:: Requirement ::
From the listing below, return each line that includes "scene".

:: Supplied information ::
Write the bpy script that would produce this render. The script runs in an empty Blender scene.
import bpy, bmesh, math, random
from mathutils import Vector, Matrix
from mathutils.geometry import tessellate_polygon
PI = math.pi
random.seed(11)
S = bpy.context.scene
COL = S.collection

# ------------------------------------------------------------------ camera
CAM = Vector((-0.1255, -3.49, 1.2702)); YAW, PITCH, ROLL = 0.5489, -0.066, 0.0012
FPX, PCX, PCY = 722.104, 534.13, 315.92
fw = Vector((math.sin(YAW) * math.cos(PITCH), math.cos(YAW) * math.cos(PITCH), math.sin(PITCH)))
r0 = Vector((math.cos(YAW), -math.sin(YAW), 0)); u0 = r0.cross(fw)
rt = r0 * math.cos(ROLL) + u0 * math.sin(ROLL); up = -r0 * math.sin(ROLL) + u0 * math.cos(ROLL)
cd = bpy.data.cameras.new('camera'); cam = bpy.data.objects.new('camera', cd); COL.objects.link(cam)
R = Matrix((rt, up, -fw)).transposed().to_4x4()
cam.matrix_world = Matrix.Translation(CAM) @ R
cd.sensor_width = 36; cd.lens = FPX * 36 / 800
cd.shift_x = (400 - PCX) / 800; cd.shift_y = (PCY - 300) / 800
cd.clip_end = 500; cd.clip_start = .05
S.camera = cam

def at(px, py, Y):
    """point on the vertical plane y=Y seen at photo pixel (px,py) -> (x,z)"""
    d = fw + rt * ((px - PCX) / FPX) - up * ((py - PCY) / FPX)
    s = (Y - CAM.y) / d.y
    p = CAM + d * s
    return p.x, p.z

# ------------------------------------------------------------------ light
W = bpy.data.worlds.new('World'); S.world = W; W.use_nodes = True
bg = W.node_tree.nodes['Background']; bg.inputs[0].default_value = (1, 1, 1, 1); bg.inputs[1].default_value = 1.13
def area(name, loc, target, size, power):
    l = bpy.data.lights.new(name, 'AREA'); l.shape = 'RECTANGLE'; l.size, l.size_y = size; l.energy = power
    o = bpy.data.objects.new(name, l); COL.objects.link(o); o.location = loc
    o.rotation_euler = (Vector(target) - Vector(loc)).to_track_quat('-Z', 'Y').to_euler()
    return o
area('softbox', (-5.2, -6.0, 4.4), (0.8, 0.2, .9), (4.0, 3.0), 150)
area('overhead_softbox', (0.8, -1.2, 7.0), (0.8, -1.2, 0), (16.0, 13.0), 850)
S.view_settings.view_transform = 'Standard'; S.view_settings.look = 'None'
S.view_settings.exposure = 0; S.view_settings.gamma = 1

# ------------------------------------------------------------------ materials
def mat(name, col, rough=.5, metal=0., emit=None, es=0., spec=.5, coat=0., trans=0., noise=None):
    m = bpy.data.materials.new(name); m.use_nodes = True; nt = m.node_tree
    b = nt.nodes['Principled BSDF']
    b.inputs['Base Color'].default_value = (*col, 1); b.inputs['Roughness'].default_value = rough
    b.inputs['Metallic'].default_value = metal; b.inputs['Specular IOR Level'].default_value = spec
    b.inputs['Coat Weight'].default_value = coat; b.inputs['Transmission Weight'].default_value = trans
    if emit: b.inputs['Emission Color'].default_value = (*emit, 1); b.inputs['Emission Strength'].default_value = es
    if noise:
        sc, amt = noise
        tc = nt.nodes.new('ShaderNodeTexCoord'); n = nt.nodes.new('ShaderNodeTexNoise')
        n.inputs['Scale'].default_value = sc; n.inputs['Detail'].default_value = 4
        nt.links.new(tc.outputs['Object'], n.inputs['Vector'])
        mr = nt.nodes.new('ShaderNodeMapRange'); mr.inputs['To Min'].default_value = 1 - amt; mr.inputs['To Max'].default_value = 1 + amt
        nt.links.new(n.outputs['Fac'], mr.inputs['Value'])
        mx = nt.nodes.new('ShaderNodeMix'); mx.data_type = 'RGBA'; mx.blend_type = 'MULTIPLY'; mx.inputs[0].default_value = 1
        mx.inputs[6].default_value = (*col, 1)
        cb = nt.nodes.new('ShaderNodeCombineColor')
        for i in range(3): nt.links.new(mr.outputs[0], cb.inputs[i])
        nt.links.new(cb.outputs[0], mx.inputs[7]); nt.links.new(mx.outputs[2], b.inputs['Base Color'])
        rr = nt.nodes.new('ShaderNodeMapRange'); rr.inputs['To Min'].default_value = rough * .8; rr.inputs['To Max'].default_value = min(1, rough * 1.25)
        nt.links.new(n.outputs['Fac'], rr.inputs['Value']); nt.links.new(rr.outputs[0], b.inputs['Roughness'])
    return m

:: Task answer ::
Write the bpy script that would produce this render. The script runs in an empty Blender scene.
S = bpy.context.scene